[What the exercise asks]
Write out exactly the lines of the entries below from the one holding "Continue the Blender" to the one holding "p_ = along(RSH[2:6], 3", inclusive, and leave out all other lines.

##########

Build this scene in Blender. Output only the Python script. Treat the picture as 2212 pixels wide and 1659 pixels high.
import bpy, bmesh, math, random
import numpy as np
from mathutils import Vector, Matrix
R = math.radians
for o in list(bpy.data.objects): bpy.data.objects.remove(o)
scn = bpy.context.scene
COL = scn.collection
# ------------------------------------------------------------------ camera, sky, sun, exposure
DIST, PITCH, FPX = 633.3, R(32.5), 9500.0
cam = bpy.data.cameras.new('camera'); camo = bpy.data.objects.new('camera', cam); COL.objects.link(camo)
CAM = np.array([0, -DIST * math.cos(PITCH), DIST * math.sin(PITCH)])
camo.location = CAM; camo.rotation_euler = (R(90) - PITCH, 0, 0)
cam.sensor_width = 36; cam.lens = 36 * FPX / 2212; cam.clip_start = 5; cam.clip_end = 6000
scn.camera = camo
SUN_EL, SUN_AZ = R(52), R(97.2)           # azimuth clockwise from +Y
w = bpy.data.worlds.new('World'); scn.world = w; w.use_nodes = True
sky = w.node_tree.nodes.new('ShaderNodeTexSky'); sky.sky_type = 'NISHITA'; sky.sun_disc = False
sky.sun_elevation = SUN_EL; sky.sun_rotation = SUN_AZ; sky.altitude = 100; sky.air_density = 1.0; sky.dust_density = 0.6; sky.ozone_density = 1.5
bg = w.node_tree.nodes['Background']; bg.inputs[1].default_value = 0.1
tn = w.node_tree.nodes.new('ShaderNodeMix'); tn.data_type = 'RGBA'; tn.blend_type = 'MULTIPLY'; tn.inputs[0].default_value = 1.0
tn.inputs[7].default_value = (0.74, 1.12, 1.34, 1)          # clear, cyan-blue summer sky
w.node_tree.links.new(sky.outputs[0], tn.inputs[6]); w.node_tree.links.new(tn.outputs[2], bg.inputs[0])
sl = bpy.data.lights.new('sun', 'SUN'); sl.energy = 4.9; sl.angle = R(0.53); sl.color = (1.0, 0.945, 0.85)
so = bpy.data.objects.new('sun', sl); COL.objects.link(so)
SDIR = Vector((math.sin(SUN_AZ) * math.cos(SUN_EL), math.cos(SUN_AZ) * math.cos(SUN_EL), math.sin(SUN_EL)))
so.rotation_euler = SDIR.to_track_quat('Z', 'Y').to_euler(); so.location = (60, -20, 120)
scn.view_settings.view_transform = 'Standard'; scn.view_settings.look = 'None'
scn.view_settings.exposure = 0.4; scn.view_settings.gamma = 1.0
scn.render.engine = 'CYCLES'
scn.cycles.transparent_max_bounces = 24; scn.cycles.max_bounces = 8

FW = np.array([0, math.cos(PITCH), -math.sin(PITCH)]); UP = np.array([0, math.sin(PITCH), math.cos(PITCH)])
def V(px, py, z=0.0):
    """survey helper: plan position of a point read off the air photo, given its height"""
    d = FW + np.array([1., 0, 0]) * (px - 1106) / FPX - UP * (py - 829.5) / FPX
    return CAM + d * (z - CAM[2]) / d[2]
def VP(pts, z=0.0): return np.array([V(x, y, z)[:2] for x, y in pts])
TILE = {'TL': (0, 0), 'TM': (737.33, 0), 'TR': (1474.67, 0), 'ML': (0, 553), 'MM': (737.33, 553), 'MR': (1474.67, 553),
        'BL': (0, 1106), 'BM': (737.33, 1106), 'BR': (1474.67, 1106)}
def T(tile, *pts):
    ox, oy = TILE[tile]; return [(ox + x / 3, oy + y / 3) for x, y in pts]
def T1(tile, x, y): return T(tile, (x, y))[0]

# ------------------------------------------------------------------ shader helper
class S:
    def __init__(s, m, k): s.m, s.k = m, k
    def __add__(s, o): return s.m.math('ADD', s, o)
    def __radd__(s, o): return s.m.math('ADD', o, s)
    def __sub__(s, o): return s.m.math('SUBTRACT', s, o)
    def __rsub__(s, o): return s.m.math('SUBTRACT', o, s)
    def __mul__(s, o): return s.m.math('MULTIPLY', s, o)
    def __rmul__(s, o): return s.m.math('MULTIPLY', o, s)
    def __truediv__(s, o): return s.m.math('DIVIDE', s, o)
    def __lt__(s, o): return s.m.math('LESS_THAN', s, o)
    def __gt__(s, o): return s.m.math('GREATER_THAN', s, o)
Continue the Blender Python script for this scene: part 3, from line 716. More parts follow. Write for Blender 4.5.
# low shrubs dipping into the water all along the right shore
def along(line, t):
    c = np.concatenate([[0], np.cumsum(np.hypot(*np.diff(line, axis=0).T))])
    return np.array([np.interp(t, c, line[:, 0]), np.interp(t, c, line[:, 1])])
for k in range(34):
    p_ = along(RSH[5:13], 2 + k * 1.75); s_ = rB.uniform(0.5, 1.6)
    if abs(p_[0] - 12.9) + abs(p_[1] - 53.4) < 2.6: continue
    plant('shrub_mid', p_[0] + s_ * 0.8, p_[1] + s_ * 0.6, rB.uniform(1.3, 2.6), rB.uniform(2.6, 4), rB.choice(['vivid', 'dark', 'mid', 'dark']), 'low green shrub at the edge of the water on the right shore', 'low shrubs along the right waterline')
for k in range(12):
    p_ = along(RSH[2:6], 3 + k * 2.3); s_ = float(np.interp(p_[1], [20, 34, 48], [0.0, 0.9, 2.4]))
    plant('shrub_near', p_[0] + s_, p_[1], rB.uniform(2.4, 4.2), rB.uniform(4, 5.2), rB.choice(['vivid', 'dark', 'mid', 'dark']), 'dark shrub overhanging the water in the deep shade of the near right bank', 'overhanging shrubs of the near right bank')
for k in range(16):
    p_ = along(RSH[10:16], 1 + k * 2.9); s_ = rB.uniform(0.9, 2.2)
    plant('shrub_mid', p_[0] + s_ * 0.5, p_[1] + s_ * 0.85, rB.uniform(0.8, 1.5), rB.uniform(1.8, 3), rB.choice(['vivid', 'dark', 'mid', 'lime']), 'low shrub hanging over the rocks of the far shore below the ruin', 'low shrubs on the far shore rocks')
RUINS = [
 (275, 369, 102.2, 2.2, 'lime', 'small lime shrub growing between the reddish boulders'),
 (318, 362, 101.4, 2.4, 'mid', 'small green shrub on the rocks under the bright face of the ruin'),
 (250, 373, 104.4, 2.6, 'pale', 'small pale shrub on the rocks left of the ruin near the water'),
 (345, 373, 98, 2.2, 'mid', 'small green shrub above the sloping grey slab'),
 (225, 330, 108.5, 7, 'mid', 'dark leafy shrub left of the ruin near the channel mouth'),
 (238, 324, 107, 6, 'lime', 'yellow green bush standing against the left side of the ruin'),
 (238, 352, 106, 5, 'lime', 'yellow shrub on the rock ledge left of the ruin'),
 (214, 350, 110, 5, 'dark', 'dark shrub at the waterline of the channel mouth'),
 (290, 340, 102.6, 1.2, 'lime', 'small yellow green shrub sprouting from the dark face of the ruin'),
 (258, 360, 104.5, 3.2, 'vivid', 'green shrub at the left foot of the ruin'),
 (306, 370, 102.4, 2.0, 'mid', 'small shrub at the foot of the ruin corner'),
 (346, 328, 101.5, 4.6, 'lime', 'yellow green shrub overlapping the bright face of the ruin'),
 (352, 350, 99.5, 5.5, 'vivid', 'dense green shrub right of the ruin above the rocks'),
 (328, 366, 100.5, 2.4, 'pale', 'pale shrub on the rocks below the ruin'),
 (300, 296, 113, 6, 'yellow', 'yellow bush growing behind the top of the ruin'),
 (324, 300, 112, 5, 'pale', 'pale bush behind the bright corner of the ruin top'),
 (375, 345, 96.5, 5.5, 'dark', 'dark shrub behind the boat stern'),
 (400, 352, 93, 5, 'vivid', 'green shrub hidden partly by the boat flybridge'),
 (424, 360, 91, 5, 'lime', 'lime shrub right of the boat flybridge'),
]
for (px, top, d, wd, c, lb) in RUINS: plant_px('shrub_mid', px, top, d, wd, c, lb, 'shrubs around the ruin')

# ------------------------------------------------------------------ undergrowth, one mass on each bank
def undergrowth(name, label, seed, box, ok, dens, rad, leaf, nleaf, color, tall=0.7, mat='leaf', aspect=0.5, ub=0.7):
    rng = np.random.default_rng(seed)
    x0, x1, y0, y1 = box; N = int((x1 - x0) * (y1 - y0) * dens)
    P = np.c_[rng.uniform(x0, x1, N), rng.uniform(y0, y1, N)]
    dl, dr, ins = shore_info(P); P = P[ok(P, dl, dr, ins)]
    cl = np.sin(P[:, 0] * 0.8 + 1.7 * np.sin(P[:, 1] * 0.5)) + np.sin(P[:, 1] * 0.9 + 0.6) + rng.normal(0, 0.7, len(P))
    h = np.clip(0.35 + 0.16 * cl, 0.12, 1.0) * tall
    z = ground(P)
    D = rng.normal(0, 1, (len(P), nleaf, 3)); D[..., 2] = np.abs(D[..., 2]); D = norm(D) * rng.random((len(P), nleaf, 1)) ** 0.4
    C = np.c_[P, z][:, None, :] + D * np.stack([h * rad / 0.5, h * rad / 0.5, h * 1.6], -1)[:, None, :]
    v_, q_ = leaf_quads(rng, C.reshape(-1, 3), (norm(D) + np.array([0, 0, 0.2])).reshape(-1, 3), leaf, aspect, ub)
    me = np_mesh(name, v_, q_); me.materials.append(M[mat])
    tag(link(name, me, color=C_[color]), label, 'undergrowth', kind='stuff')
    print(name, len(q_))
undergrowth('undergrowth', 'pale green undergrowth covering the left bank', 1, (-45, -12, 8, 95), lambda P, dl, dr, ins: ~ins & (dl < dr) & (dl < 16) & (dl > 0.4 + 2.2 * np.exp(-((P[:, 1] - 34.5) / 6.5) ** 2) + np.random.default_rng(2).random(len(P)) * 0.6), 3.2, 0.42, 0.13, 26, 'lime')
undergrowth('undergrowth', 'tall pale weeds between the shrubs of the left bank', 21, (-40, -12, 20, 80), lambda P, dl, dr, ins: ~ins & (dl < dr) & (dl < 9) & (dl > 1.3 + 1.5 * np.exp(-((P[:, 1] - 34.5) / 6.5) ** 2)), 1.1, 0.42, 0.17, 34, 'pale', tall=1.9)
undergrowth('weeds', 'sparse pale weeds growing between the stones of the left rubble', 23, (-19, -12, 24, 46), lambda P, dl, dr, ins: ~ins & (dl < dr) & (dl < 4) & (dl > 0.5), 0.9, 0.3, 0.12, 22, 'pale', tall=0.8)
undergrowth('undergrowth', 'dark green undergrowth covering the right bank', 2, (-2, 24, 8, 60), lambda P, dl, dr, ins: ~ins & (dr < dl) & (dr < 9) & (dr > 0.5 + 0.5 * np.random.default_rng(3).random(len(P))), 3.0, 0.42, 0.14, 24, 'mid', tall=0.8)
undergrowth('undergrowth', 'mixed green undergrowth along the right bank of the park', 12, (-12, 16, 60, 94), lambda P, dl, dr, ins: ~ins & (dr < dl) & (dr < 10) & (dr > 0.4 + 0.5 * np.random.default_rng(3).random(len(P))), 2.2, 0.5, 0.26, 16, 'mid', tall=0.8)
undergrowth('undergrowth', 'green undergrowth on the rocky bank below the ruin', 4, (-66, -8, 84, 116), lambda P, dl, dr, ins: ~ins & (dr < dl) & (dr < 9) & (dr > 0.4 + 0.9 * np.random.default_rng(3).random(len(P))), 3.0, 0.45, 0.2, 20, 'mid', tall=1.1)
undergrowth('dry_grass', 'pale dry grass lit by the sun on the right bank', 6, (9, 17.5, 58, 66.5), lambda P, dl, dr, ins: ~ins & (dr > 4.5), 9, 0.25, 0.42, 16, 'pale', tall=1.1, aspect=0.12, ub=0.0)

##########

[Exercise solution]
Continue the Blender Python script for this scene: part 3, from line 716. More parts follow. Write for Blender 4.5.
# low shrubs dipping into the water all along the right shore
def along(line, t):
    c = np.concatenate([[0], np.cumsum(np.hypot(*np.diff(line, axis=0).T))])
    return np.array([np.interp(t, c, line[:, 0]), np.interp(t, c, line[:, 1])])
for k in range(34):
    p_ = along(RSH[5:13], 2 + k * 1.75); s_ = rB.uniform(0.5, 1.6)
    if abs(p_[0] - 12.9) + abs(p_[1] - 53.4) < 2.6: continue
    plant('shrub_mid', p_[0] + s_ * 0.8, p_[1] + s_ * 0.6, rB.uniform(1.3, 2.6), rB.uniform(2.6, 4), rB.choice(['vivid', 'dark', 'mid', 'dark']), 'low green shrub at the edge of the water on the right shore', 'low shrubs along the right waterline')
for k in range(12):
    p_ = along(RSH[2:6], 3 + k * 2.3); s_ = float(np.interp(p_[1], [20, 34, 48], [0.0, 0.9, 2.4]))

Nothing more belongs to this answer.